Obstacles appear insurmountable for injured, inconsistent Dolphins

GREEN BAY, Wis. -- Cameron Wake couldn't help but chuckle a little bit when thinking about where the Miami Dolphins stand, at 5-5 headed into their bye week.

All their woes popped up again Sunday in a 31-12 blowout loss to the Packers -- an anemic offense, porous run defense, third-down and red-zone struggles and a lengthy injury list. None have been easy to fix, and the injuries alone are threatening to ruin their season.

"The biggest thing in the NFL is staying healthy, as you can very vividly see," Wake said. "If we can do that part, the rest will be easy."

The problem is the Dolphins haven't been healthy -- or consistent in any phase of football. They're still in the thick of a weak AFC wild-card race, but it's hard to see the Dolphins making any noise down the stretch, given their current issues.

The Dolphins were handcuffed going into the game after ruling out three starting offensive linemen (Laremy Tunsil, Ja'Wuan James, Ted Larsen) with injuries, and they allowed six sacks mainly because the Packers' pass-rushers got to pin their ears back in the fourth quarter.

Brock Osweiler didn't play well for the third consecutive game, and it seems like an untimely turnover is always imminent with him at the helm. Osweiler went 23-of-37 for 213 yards and an interception. They went 0-of-3 in the red zone and now have scored a TD on just 40 percent of their red-zone drives, tied for the lowest efficiency in the NFL.

Miami hasn't scored an offensive touchdown since the third quarter of their Oct. 25 loss at Houston.

"I'm the only guy on the team that touches the ball every play on offense and I need to find ways to get better and score touchdowns," Osweiler said. "This whole organization deserves better."

But this isn't just an Osweiler issue. Dating to last season, Miami hasn't scored a first-drive offensive touchdown in 20 games. They haven't scored a first-drive offensive point in 13 games. They are the only team in the NFL that has not scored any points on their opening drives this season.

Dolphins coach Adam Gase will need to be honest with himself on why that has been the case under his watch.

The bye week comes not a moment too soon for the Dolphins, who are simply running out of bodies. And they hope it can offer some reprieve. But these aren't just the minor nicks and bruises -- the Dolphins have placed nine players on season-ending injured reserve.

Of the nine -- Daniel Kilgore, Josh Sitton, Albert Wilson, Luke Falk, MarQueis Gray, Cordrea Tankersley, William Hayes, Chase Allen, Vincent Taylor -- six were starters or significant contributors.

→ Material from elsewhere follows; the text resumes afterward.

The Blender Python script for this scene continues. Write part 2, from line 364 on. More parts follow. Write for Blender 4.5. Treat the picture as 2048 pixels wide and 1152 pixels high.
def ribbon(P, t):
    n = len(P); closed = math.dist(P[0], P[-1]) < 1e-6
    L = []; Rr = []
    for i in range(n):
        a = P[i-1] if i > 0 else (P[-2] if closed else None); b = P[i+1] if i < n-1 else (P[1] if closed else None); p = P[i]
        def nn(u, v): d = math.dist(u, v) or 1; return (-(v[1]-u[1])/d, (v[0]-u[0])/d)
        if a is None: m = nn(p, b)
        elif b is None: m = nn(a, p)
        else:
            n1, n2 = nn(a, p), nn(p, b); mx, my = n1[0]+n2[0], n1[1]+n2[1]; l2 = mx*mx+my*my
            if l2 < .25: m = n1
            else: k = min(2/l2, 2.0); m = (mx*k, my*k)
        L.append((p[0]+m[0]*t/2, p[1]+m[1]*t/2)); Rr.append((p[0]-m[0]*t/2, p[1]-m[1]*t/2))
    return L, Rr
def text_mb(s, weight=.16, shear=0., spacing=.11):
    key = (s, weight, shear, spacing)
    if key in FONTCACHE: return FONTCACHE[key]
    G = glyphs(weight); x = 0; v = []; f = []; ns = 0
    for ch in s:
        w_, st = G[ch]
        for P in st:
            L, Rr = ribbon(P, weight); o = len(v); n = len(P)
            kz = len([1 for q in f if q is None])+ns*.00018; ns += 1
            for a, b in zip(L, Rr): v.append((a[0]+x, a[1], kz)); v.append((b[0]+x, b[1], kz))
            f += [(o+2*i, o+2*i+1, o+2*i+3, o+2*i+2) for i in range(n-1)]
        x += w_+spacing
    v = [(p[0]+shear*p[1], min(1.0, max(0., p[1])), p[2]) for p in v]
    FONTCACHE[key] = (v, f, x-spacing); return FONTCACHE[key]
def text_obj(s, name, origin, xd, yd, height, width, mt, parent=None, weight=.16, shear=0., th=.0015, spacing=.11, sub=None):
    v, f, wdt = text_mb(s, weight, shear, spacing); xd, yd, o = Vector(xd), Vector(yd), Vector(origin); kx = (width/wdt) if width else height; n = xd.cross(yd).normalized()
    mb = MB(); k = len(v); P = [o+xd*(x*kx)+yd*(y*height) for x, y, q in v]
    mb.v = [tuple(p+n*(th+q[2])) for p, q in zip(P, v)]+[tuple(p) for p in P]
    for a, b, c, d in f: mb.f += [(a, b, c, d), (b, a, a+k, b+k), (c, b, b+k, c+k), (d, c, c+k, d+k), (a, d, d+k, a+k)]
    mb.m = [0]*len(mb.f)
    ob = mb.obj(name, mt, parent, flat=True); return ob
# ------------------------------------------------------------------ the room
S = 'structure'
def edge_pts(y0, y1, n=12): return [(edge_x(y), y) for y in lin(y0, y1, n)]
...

It has yet to be seen whether Jakeem Grant, who suffered a non-contact foot injury and had to be carted off the field Sunday, or DeVante Parker, who had a sling to support his shoulder injury after the game, will join that list.

That doesn't even include their starting quarterback, Ryan Tannehill, who has missed the past five games with a shoulder injury. It's no guarantee he will return Nov. 25 at Indianapolis despite his and the team's optimistic hopes.

"The unfortunate truth is nobody cares. The fans don't care. The media doesn't care. And most importantly, your opponent doesn't care," Wake said. "Whoever is in the game, the expectation is for you to get the job done. That's kind of the end of the story. How you feel about it is kind of irrelevant."

Wake is right. Every NFL team has injuries. Occasionally teams get a pass because of it, such as the 49ers without Jimmy Garoppolo. But the Dolphins shouldn't get that pass because their issues go beyond just injuries.

"This is the National Football League. They say that nobody ever makes it out of this game healthy 100 percent," defensive end Robert Quinn said. "We just have to stop shooting ourselves in the foot."

Wake added: "You are what your record says you are. We have some work to do."

Miami will use this bye week to self-scout, get healthy and figure out how to fix their struggling offense. If Tannehill's not back soon -- and even if he is -- the damage might already been done.